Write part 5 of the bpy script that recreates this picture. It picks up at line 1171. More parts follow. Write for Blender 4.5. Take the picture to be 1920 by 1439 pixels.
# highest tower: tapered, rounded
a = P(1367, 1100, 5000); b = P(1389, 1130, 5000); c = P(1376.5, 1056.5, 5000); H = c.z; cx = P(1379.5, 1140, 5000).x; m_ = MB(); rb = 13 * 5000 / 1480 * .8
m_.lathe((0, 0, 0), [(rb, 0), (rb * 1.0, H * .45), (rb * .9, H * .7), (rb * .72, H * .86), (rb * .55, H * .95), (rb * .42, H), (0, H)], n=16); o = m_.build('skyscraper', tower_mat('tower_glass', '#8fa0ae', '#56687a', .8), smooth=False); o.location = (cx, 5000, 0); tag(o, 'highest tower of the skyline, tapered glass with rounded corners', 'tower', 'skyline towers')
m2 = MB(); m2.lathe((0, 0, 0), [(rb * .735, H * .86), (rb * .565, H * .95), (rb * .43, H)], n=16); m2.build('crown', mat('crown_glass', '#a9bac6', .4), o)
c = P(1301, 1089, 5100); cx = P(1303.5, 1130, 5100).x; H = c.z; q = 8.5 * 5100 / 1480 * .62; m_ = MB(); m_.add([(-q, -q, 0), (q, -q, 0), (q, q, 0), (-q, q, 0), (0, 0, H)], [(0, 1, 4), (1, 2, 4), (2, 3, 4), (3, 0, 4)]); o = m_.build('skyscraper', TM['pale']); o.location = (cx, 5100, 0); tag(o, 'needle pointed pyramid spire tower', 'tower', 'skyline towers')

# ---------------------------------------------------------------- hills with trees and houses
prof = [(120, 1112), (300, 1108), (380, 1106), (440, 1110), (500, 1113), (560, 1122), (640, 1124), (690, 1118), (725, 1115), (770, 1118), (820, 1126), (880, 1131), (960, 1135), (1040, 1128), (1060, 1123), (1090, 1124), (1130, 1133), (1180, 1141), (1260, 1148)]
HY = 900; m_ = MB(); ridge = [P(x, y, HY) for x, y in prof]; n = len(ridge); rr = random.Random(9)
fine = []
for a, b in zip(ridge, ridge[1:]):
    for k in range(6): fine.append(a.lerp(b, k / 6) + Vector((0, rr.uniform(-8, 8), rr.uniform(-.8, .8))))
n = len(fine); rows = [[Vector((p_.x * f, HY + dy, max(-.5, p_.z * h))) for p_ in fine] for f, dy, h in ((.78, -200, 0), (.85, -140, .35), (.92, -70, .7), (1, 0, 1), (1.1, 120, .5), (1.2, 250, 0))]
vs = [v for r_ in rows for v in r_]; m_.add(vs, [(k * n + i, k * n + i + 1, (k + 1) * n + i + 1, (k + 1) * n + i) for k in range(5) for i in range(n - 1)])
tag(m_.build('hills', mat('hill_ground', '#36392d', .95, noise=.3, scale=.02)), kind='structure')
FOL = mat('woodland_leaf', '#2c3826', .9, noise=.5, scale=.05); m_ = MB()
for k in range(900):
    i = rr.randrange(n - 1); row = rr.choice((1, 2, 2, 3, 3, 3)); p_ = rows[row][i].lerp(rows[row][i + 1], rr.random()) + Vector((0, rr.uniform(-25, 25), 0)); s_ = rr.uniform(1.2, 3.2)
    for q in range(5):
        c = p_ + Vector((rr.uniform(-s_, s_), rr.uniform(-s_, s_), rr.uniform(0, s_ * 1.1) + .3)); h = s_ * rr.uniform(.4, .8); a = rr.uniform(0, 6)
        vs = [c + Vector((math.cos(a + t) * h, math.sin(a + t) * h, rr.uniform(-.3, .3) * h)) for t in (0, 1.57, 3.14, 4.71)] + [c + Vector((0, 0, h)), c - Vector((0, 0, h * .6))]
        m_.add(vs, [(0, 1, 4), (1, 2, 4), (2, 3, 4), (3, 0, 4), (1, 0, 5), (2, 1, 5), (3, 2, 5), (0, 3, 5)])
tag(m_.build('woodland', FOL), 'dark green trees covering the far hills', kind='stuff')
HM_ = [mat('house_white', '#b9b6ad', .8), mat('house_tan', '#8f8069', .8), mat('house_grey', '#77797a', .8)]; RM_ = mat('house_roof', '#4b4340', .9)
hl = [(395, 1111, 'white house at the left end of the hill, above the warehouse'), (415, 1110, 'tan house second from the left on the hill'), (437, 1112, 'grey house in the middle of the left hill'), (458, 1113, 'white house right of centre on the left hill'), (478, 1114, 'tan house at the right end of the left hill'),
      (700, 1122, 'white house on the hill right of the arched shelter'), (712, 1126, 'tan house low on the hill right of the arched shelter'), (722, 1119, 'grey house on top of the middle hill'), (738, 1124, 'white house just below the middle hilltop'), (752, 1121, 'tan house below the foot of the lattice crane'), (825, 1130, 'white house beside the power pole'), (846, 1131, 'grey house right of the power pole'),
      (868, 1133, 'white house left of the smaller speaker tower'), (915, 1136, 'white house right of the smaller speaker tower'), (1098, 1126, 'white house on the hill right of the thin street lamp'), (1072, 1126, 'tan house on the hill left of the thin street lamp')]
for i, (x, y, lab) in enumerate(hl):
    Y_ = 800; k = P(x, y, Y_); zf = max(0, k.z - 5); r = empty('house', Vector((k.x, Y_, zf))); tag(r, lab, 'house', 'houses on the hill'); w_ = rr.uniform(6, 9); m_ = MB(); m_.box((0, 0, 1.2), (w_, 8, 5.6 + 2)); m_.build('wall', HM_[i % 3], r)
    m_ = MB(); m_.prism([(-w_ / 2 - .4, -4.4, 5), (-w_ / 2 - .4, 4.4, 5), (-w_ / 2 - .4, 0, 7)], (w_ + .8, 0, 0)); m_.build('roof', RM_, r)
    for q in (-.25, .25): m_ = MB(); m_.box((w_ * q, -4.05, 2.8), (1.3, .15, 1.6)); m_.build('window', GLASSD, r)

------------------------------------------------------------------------

- Written exercise -
Please restate the whole listing word for word.

- Answer to this problem -
Write part 5 of the bpy script that recreates this picture. It picks up at line 1171. More parts follow. Write for Blender 4.5. Take the picture to be 1920 by 1439 pixels.
# highest tower: tapered, rounded
a = P(1367, 1100, 5000); b = P(1389, 1130, 5000); c = P(1376.5, 1056.5, 5000); H = c.z; cx = P(1379.5, 1140, 5000).x; m_ = MB(); rb = 13 * 5000 / 1480 * .8
m_.lathe((0, 0, 0), [(rb, 0), (rb * 1.0, H * .45), (rb * .9, H * .7), (rb * .72, H * .86), (rb * .55, H * .95), (rb * .42, H), (0, H)], n=16); o = m_.build('skyscraper', tower_mat('tower_glass', '#8fa0ae', '#56687a', .8), smooth=False); o.location = (cx, 5000, 0); tag(o, 'highest tower of the skyline, tapered glass with rounded corners', 'tower', 'skyline towers')
m2 = MB(); m2.lathe((0, 0, 0), [(rb * .735, H * .86), (rb * .565, H * .95), (rb * .43, H)], n=16); m2.build('crown', mat('crown_glass', '#a9bac6', .4), o)
c = P(1301, 1089, 5100); cx = P(1303.5, 1130, 5100).x; H = c.z; q = 8.5 * 5100 / 1480 * .62; m_ = MB(); m_.add([(-q, -q, 0), (q, -q, 0), (q, q, 0), (-q, q, 0), (0, 0, H)], [(0, 1, 4), (1, 2, 4), (2, 3, 4), (3, 0, 4)]); o = m_.build('skyscraper', TM['pale']); o.location = (cx, 5100, 0); tag(o, 'needle pointed pyramid spire tower', 'tower', 'skyline towers')

# ---------------------------------------------------------------- hills with trees and houses
prof = [(120, 1112), (300, 1108), (380, 1106), (440, 1110), (500, 1113), (560, 1122), (640, 1124), (690, 1118), (725, 1115), (770, 1118), (820, 1126), (880, 1131), (960, 1135), (1040, 1128), (1060, 1123), (1090, 1124), (1130, 1133), (1180, 1141), (1260, 1148)]
HY = 900; m_ = MB(); ridge = [P(x, y, HY) for x, y in prof]; n = len(ridge); rr = random.Random(9)
fine = []
for a, b in zip(ridge, ridge[1:]):
    for k in range(6): fine.append(a.lerp(b, k / 6) + Vector((0, rr.uniform(-8, 8), rr.uniform(-.8, .8))))
n = len(fine); rows = [[Vector((p_.x * f, HY + dy, max(-.5, p_.z * h))) for p_ in fine] for f, dy, h in ((.78, -200, 0), (.85, -140, .35), (.92, -70, .7), (1, 0, 1), (1.1, 120, .5), (1.2, 250, 0))]
vs = [v for r_ in rows for v in r_]; m_.add(vs, [(k * n + i, k * n + i + 1, (k + 1) * n + i + 1, (k + 1) * n + i) for k in range(5) for i in range(n - 1)])
tag(m_.build('hills', mat('hill_ground', '#36392d', .95, noise=.3, scale=.02)), kind='structure')
FOL = mat('woodland_leaf', '#2c3826', .9, noise=.5, scale=.05); m_ = MB()
for k in range(900):
    i = rr.randrange(n - 1); row = rr.choice((1, 2, 2, 3, 3, 3)); p_ = rows[row][i].lerp(rows[row][i + 1], rr.random()) + Vector((0, rr.uniform(-25, 25), 0)); s_ = rr.uniform(1.2, 3.2)
    for q in range(5):
        c = p_ + Vector((rr.uniform(-s_, s_), rr.uniform(-s_, s_), rr.uniform(0, s_ * 1.1) + .3)); h = s_ * rr.uniform(.4, .8); a = rr.uniform(0, 6)
        vs = [c + Vector((math.cos(a + t) * h, math.sin(a + t) * h, rr.uniform(-.3, .3) * h)) for t in (0, 1.57, 3.14, 4.71)] + [c + Vector((0, 0, h)), c - Vector((0, 0, h * .6))]
        m_.add(vs, [(0, 1, 4), (1, 2, 4), (2, 3, 4), (3, 0, 4), (1, 0, 5), (2, 1, 5), (3, 2, 5), (0, 3, 5)])
tag(m_.build('woodland', FOL), 'dark green trees covering the far hills', kind='stuff')
HM_ = [mat('house_white', '#b9b6ad', .8), mat('house_tan', '#8f8069', .8), mat('house_grey', '#77797a', .8)]; RM_ = mat('house_roof', '#4b4340', .9)
hl = [(395, 1111, 'white house at the left end of the hill, above the warehouse'), (415, 1110, 'tan house second from the left on the hill'), (437, 1112, 'grey house in the middle of the left hill'), (458, 1113, 'white house right of centre on the left hill'), (478, 1114, 'tan house at the right end of the left hill'),
      (700, 1122, 'white house on the hill right of the arched shelter'), (712, 1126, 'tan house low on the hill right of the arched shelter'), (722, 1119, 'grey house on top of the middle hill'), (738, 1124, 'white house just below the middle hilltop'), (752, 1121, 'tan house below the foot of the lattice crane'), (825, 1130, 'white house beside the power pole'), (846, 1131, 'grey house right of the power pole'),
      (868, 1133, 'white house left of the smaller speaker tower'), (915, 1136, 'white house right of the smaller speaker tower'), (1098, 1126, 'white house on the hill right of the thin street lamp'), (1072, 1126, 'tan house on the hill left of the thin street lamp')]
for i, (x, y, lab) in enumerate(hl):
    Y_ = 800; k = P(x, y, Y_); zf = max(0, k.z - 5); r = empty('house', Vector((k.x, Y_, zf))); tag(r, lab, 'house', 'houses on the hill'); w_ = rr.uniform(6, 9); m_ = MB(); m_.box((0, 0, 1.2), (w_, 8, 5.6 + 2)); m_.build('wall', HM_[i % 3], r)
    m_ = MB(); m_.prism([(-w_ / 2 - .4, -4.4, 5), (-w_ / 2 - .4, 4.4, 5), (-w_ / 2 - .4, 0, 7)], (w_ + .8, 0, 0)); m_.build('roof', RM_, r)
    for q in (-.25, .25): m_ = MB(); m_.box((w_ * q, -4.05, 2.8), (1.3, .15, 1.6)); m_.build('window', GLASSD, r)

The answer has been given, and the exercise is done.